Mais il est vrai que le fait d’ouvrir un squat et d’occuper des terres est un geste politique en soi. C’est afficher son refus du principe de propriété privée et revendiquer qu’on ne compte demander l’autorisation de personne pour vivre librement. L’occupation illégale enlève à l’État un certain nombre des outils dont il dispose pour pousser à l’autodiscipline. Pour faire régner l’ordre, il ne lui reste plus que la force brutale de la police, et la violence à peine plus discrète de la justice.
Qui a eu la chance de vivre ou même de passer un peu de temps dans ces espaces libérés de la normalité capitaliste et marchande n’a pu en repartir sans être affecté et réaliser, par contraste, à quel point le capitalisme et sa bureaucratie brident nos potentialités et rendent les vies légales bien tristes et fades."
La pleine propriété est une garantie d’indépendance
Pour Philippe Bone, "certaines activités ont vocation à être éphémères.

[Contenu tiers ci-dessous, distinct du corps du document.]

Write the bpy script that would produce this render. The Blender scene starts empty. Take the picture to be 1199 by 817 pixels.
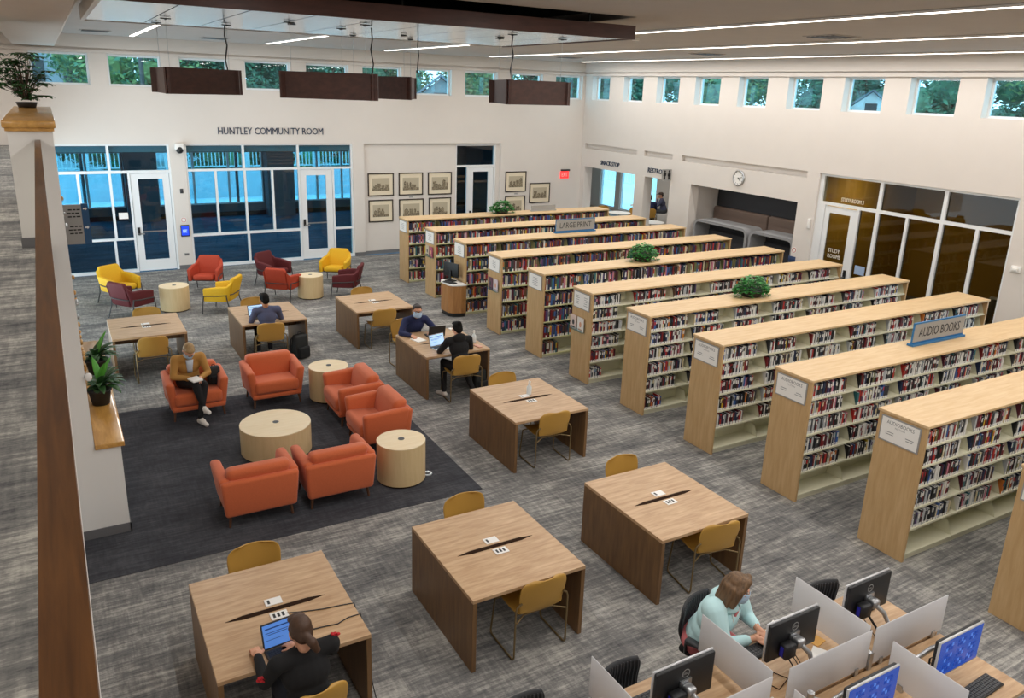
import bpy, bmesh, math, random
from mathutils import Vector, Matrix, Euler
PI = math.pi
SC = bpy.context.scene
COL = SC.collection
RNG = random.Random(7)

# ------------------------------------------------------------------ colour / material helpers
def lin(h):
    if isinstance(h, str):
        h = h.lstrip('#'); h = [int(h[i:i+2], 16) / 255 for i in (0, 2, 4)]
        return tuple((c / 12.92 if c <= .04045 else ((c + .055) / 1.055) ** 2.4) for c in h)
    return tuple(h)

MATS = {}
def nodes_of(m):
    m.use_nodes = True
    nt = m.node_tree
    return nt, nt.nodes, nt.links, nt.nodes['Principled BSDF']

def mat(name, col, rough=.6, metal=0., var=0., vscale=8., stretch=(1, 1, 1), bump=0., spec=.5, sheen=0., coat=0.):
    if name in MATS: return MATS[name]
    m = bpy.data.materials.new(name); nt, N, L, b = nodes_of(m)
    c = lin(col)
    b.inputs['Base Color'].default_value = (*c, 1)
    b.inputs['Roughness'].default_value = rough
    b.inputs['Metallic'].default_value = metal
    b.inputs['Specular IOR Level'].default_value = spec
    if sheen: b.inputs['Sheen Weight'].default_value = sheen
    if coat: b.inputs['Coat Weight'].default_value = coat
    if var or bump:
        tc = N.new('ShaderNodeTexCoord'); mp = N.new('ShaderNodeMapping')
        mp.inputs['Scale'].default_value = stretch
        nz = N.new('ShaderNodeTexNoise'); nz.inputs['Scale'].default_value = vscale; nz.inputs['Detail'].default_value = 5
        L.new(tc.outputs['Object'], mp.inputs['Vector']); L.new(mp.outputs['Vector'], nz.inputs['Vector'])
        if var:
            mr = N.new('ShaderNodeMapRange'); mr.inputs[1].default_value = .25; mr.inputs[2].default_value = .75
            mr.inputs[3].default_value = 1 - var; mr.inputs[4].default_value = 1 + var
            L.new(nz.outputs['Fac'], mr.inputs[0])
            mx = N.new('ShaderNodeMix'); mx.data_type = 'RGBA'; mx.blend_type = 'MULTIPLY'
            mx.inputs[0].default_value = 1; mx.inputs[6].default_value = (*c, 1)
            cb = N.new('ShaderNodeCombineColor')
            for i in range(3): L.new(mr.outputs[0], cb.inputs[i])
            L.new(cb.outputs[0], mx.inputs[7]); L.new(mx.outputs[2], b.inputs['Base Color'])
        if bump:
            bp = N.new('ShaderNodeBump'); bp.inputs['Strength'].default_value = bump; bp.inputs['Distance'].default_value = .01
            L.new(nz.outputs['Fac'], bp.inputs['Height']); L.new(bp.outputs[0], b.inputs['Normal'])
    MATS[name] = m
    return m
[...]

C’est ce qu’on appelle les ’luttes ponctuelles’ : ZAD, luttes contre un projet de loi précis, occupations d’immeubles vides et abandonnés, soit pour y loger des SDF, soit pour y développer des ateliers d’artistes, des salles de répétitions etc.
Les squatteurs ’’sauvages’’ de Paris (AlterNation, le ’’60’’ rue d’Avron, le mémorable squat Palikao), les Kraken d’Amsterdam, les Hausbesetzer de Kreuzberg ou Prenslauerberg de Berlin le savent d’ailleurs très bien et prennent dès leur arrivée toutes les dispositions pour repartir ’sans trop de casse’ (pas d’objets de valeur, pas de matériel lourd, pas d’aménagements coûteux…). C’est l’application concrète des zones autonomes temporaires (3).
Ne nous cachons pas qu’il existe, dans les milieux alternatifs de terrain, une réticence et parfois même de l’hostilité au fait de posséder ses propres locaux : le sentiment que devenir propriétaire, c’est faire partie des possédants et s’institutionnaliser, se retrouver piégés, cimentés, comme encroûtés.
Il ne faut pas continuer à être en permanence à la merci de décisions extérieures vis-à-vis des aléas budgétaires (paiement irrégulier des loyers, souvent exorbitants en ville)… ou politiques (changements surprises dans les choix culturels municipaux, par exemple, en cas de subventions ou de prêts ’gracieux’ des locaux, comme ça se voit très souvent). Il n’y a aucune hésitation à avoir si on en a la possibilité financière : la pleine propriété des infrastructures de ses propres activités est aussi une garantie d’indépendance".
Même si « la propriété c’est le vol », de nombreuses initiatives anarchistes sont propriétaires de leurs locaux : librairie Publico et Radio libertaire à Paris (4), librairie La Gryphe à Lyon (5). Certaines alternatives ont aussi besoin d’une certaine tranquillité « légale » pour perdurer , comme ces médias et librairies associatives.
(1) Société civile immobilière (SCI) : mode d’achat des locaux de Silence par avec une centaine de sociétaires. Groupement foncier agricole (GFA) : les plus célèbres sont ceux du plateau du Larzac, dans l’Aveyron, mais il en existe de nombreux autres, plus petits. Terre de liens est une structure qui permet à de jeunes agricult·rices de s’installer sans avoir à supporter le coût du foncier (voir Silence no 396, décembre 2011).
(2) Le numéro de Silence sur les alternatives à Paris (no 337, juillet 2006) a été très vite dépassé : six mois après, la moitié des initiatives avaient disparu !
(3) Voir la théorie des Temporary Autonomous Zones (TAZ, zones autonomes temporaires) rendue célèbre par le petit pamphlet de Hakim Bey paru en 2003. Les squats cités par l’auteur abritent des démarches différentes, certains étant plus des squats d’artistes, d’autres davantage des lieux d’habitation. Certains, comme le Palikao, ont bénéficié d’un bail précaire, perduré plusieurs années et investi matériellement les lieux.